Дервиши на мотоциклах. Каспийские кочевники (Привезенцев, Полонский) - страница 50

А вернется домой – напишет книгу. И в книге будет место нашей несравненной жестокости. А то подумаешь – свинцовая венецианская тюрьма, она – хорошая гостиница против нашего зидана.

Так что в любом уважающем себя азиатском городе существует точка восточного коварства, где свершались жуткие казни, самоубивались девушки, бросались на меч юноши, катились в ров головы незадачливых путников, ну и так далее, со всеми вытекающими последствиями. В Бухаре такое место – Большой Минарет, или, как его называют на местном наречии, минарет Калян – самое высокое здание в старом городе. Оттуда, как нам с особенной радостью поведал экскурсовод, сбрасывали приговоренных к смерти. Их было много, иногда очень много. Смотря какой хан, какие у него жены, какое у хана настроение по утрам. Да и законы шариата никто не отменял, а они, хоть и несут в себе высшую справедливость, но суровы, кто станет спорить. Вероотступникам – смерть, богохульникам и вольнодумцам – смерть, клятвопреступникам – смерть, пьяницам – тоже смерть. Ворам – нет, не смерть, просто отрубают руку, и гуляй себе, если выживешь…

Кто и как потом убирал трупы, – об этом экскурсовод промолчал. Зато он сообщил о главном. Лицезрение казни должно было у горожан, собравшихся на площади у мечети, вызывать радостное чувство. Они понимали, что соблюли закон эмира и вообще жили как правильные люди, в отличие от неправильных, валяющихся тут, в пыли, у их ног…


XII. История по-азиатски: свирепые повелители и суфийские мистики

…Глядя на современную Бухару, трудно представить, что когда-то здесь царили такие уж суровые нравы. Неспешный, даже где-то нежный город вплетает тебя в свою паутину, воркует с тобой на десятке наречий. И нынешние языки – узбекский, русский, таджикский – тоже вплетаются в эту вековую разноголосицу. Согдийский, фарси, арабский, греческий, – да кого здесь только не было! И все эти сумасшедшие исторические памятники проясняют нынешний бухарский провинциальный ритм. В него достаточно легко входишь, привыкаешь к нему, особенно если не плетешься за экскурсоводом от мечети к лавке сувениров и оттуда к новой мечети, а катишься или прогуливаешься сам, пытаясь вслушаться в музыку давно уже полуспящей, оторванной от остального мира, а в чем-то безумной и очень современной Центральной Азии.

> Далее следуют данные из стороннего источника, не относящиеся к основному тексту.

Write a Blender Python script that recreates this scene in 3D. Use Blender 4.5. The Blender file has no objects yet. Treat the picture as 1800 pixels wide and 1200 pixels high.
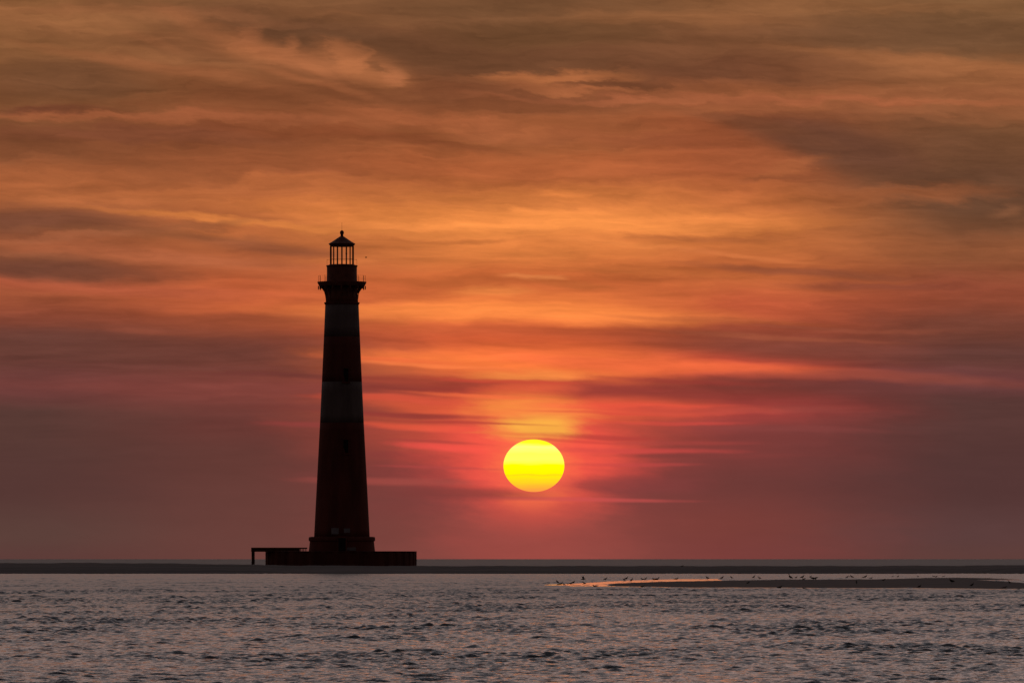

…Вот, в парке Саманидов усыпальница Исмаила Самани. Ну и что ж, X век, ничего страшного. Саманиды – целая эпоха в истории Востока. Один из них лежит здесь, иные в Персии, иные в Дамаске и Багдаде.

…Или медресе Улугбека на одной из улиц старого города, носящей имя Ходжи Набобода. Кто таков этот ходжа, мне как-то не удалось выяснить, а вот Улугбек – целая эпоха. Султан Мавераннахр, внук Тамерлана, ученый и воин, один из крупнейших астрономов в истории, он построил медресе в 1417 году. Такую же основал и в своей столице, в Самарканде. Думал создать лучшую на земле обитель для ученых и людей, ищущих знания, и действительно, при его жизни здесь преподавали и учились лучшие астрономы, географы, богословы, правоведы и поэты. Они разошлись по миру, а медресе осиротели. Теперь это только архитектура, классический среднеазиатский стиль.